See You Next Tuesday: Vol. I, No. Two
After a quarter-century of chasing the Big Life, do I know how to slow down?
There’s a great moment in the final episode of The Marvelous Mrs. Maisel that I think about often. Probably too often.
Midge, our aspiring comedienne, has struggled for years to make it big. She has the goods. She knows it. Her manager knows it. Everyone who sees her perform knows it. But the pieces never fall into place.
Here, in this final scene, she can snatch her dream from the jaws of defeat if she’s willing to take an enormous risk. Because, as Midge explains, she wants a Big Life, and she feels no need to apologize for refusing to spend her days in the motherhood-housewife-good girl-trap that the 1960s’ patriarchy built for women.

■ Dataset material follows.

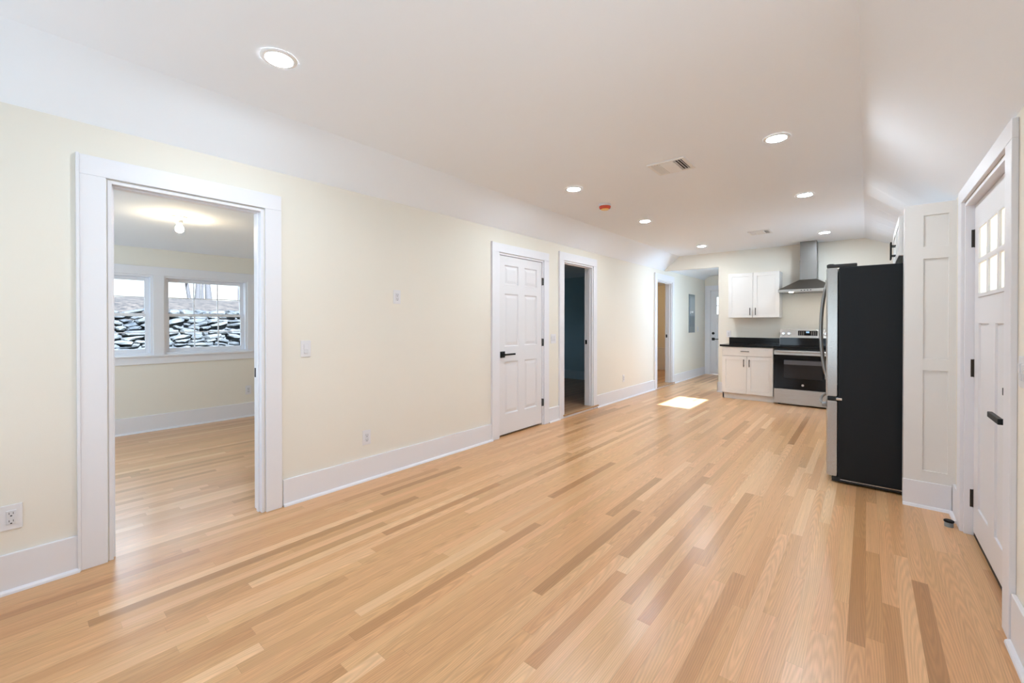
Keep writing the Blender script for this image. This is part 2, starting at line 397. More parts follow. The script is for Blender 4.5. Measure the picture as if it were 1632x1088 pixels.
b = BM(); base_x(b, XB, 1, [(-1.48, 3.1)], .192); struct('baseboard_bedroom', b, M['trim'])
b = BM(); 
bx(b, XB, XL-TH, 8.029, 8.045, .045, .045+.19, .004); bx(b, XB, XL-TH, 8.012, 8.03, .045, .062)
struct('baseboard_dark_room', b, plain('blue_grey_dimmed_trim', (.44, .56, .61), .4))  # baseboard toned down too, the dim room put into its colour
b = BM(); bx(b, -5.48, XL-TH, 11.234, 11.25, .03, .21, .004); bx(b, -5.48, XL-TH, 11.238, 11.25, .21, .60); bx(b, -5.48, XL-TH, 11.225, 11.25, .60, .625, .004); struct('baseboard_warm_room', b, M['trim'])
b = BM(); base_y(b, YH, -1, [(XL, -3.12), (-2.08, -2.02)]); struct('baseboard_hall', b, M['trim'])

# door casings and jambs
def opening_trim(n, op, cw, top, depth=TH, stop=True, z0=0.0, strike=None):
    ya, yb, _, zt = op
    b = BM()
    bx(b, XL, XL+.020, ya-cw, ya-.006, z0, zt+.006, .003); bx(b, XL, XL+.020, yb+.006, yb+cw, z0, zt+.006, .003)
    bx(b, XL, XL+.020, ya-cw, yb+cw, zt+.006, top, .003)
    bx(b, XL, XL+.026, ya-cw-.012, ya-cw, z0, top+.004, .002)                   # thin back band on the near edge
    bx(b, XL-TH-.018, XL-TH, ya-cw, ya-.006, z0, zt+.006, .003); bx(b, XL-TH-.018, XL-TH, yb+.006, yb+cw, z0, zt+.006, .003)
    bx(b, XL-TH-.018, XL-TH, ya-cw, yb+cw, zt+.006, zt+cw, .003)
    t = struct(f'trim_{n}', b, M['trim'])
    j = BM(); e = .018
    bx(j, XL-depth-.004, XL+.006, ya, ya+e, z0, zt, .002); bx(j, XL-depth-.004, XL+.006, yb-e, yb, z0, zt, .002)
    bx(j, XL-depth-.004, XL+.006, ya+e, yb-e, zt-e, zt, .002)
    if stop:
        s0, s1 = XL-.062, XL-.030
        bx(j, s0, s1, ya+e, ya+e+.011, z0, zt-e, .002); bx(j, s0, s1, yb-e-.011, yb-e, z0, zt-e, .002)
        bx(j, s0, s1, ya+e+.011, yb-e-.011, zt-e-.011, zt-e, .002)
    obj('jamb', j, M['trim'], t)
    if strike:
        s = BM(); bx(s, XL-.112, XL-.082, yb-e-.003, yb-e+.001, strike-.032, strike+.032, .002)
        obj('strike_plate', s, M['black'], t)
    return t
opening_trim(1, A, .108, 2.168, strike=.945)
opening_trim(2, C, .110, 2.175, stop=False)
opening_trim(3, D, .108, 2.24, z0=.0, strike=1.0)
opening_trim(4, E_, .118, 2.255, z0=.0, strike=1.01)

def hinge(parent, box, mat, knuckle):
    h = BM(); bx(h, *box, .002); tube(h, [knuckle[0], knuckle[1]], .008, 10)
    return obj('hinge', h, mat, parent, smooth=True)

def panelled(bm, axis, face, back, u0, u1, z0, z1, panels, rec=.010, raised=True, sign=1):
    """a stile and rail slab whose outer face lies at `face`; panels (ua, ub, za, zb) are recessed, with a raised field if asked"""
    us = sorted({u0, u1, *[p[0] for p in panels], *[p[1] for p in panels]})
    zs = sorted({z0, z1, *[p[2] for p in panels], *[p[3] for p in panels]})
    def V(u, z, d):
        x = face - sign*d
        return bm.verts.new((x, u, z) if axis == 0 else (u, x, z))
    def quad(a, c, d1=0, d2=0): pass
    def face4(pts):
        bm.faces.new([V(*p) for p in pts])
    def inside(u, z): return any(p[0] < u < p[1] and p[2] < z < p[3] for p in panels)
    for ua, ub in zip(us, us[1:]):
        for za, zb in zip(zs, zs[1:]):
            if not inside((ua+ub)/2, (za+zb)/2): face4([(ua, za, 0), (ub, za, 0), (ub, zb, 0), (ua, zb, 0)])
    def ring(a, da, c, dc):
        A4 = [(a[0], a[2], da), (a[1], a[2], da), (a[1], a[3], da), (a[0], a[3], da)]
        C4 = [(c[0], c[2], dc), (c[1], c[2], dc), (c[1], c[3], dc), (c[0], c[3], dc)]
        for i in range(4): face4([A4[i], A4[(i+1) % 4], C4[(i+1) % 4], C4[i]])
    def inset(p, t): return (p[0]+t, p[1]-t, p[2]+t, p[3]-t)
    for p in panels:
        if raised:
            q1, q2, q3 = inset(p, .010), inset(p, .020), inset(p, .048)
            ring(p, 0, q1, rec); ring(q1, rec, q2, rec); ring(q2, rec, q3, rec*.35)
            last, dl = q3, rec*.35
        else:
            q1 = inset(p, .0015); ring(p, 0, q1, rec); last, dl = q1, rec
        face4([(last[0], last[2], dl), (last[1], last[2], dl), (last[1], last[3], dl), (last[0], last[3], dl)])
    T = abs(face-back)
    c = [(u0, z0), (u1, z0), (u1, z1), (u0, z1)]
    for i in range(4):
        (a, z), (a2, z2) = c[i], c[(i+1) % 4]; face4([(a, z, 0), (a2, z2, 0), (a2, z2, T), (a, z, T)])
    face4([(u, z, T) for u, z in c])
    bmesh.ops.remove_doubles(bm, verts=bm.verts[:], dist=1e-5)
    return bm

# ------------------------------------------------------------------ closet door (six panels, black lever)
d1 = sempty('door_1', (XL-.02, 3.9, .02))
b = BM()
c1, c2, c3, c4 = 3.605, 3.85, 3.965, 4.212
panelled(b, 0, XL-.004, XL-.040, 3.511, 4.314, .024, 2.046,
         [(u, v, z, w) for u, v in ((c1, c2), (c3, c4)) for z, w in ((.25, .845), (1.02, 1.62), (1.722, 1.946))], rec=.011)
obj('door_slab', b, M['door'], d1)
for z in (1.808, 1.043, .285):
    hinge(d1, (XL-.006, XL+.004, 4.312, 4.336, z-.048, z+.048), M['black'], ((XL+.010, 4.324, z-.046), (XL+.010, 4.324, z+.046)))
lv = BM(); bx(lv, XL-.004, XL+.006, 3.525, 3.60, .896, .966, .003); tube(lv, [(XL+.004, 3.562, .931), (XL+.045, 3.562, .931)], .011)
bx(lv, XL+.036, XL+.050, 3.553, 3.735, .921, .941, .003)
obj('door_handle', lv, M['black'], d1)
b = BM(); bx(b, XL-.06, XL-.05, C[0]+.02, C[1]-.02, 0, 2.05); struct('wall_closet_back', b, M['gap'])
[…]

I was the girl who wanted the Big Life. I wanted to be where the action was, where the fight was. A life of quiet did not appeal. In some ways, it still doesn’t. But many Big Lives are location driven.
If you want to be an actress, it’s New York or L.A. If you want to be a pro-golfer, you better find some sunshine. And if you want to conquer government and politics, as I did and do, you need to live in a capital city, strutting through the marble halls.
I, however, mostly live in Spokane. My husband’s career has deemed it so. But maybe being on the bench isn’t a bad thing, at least for now.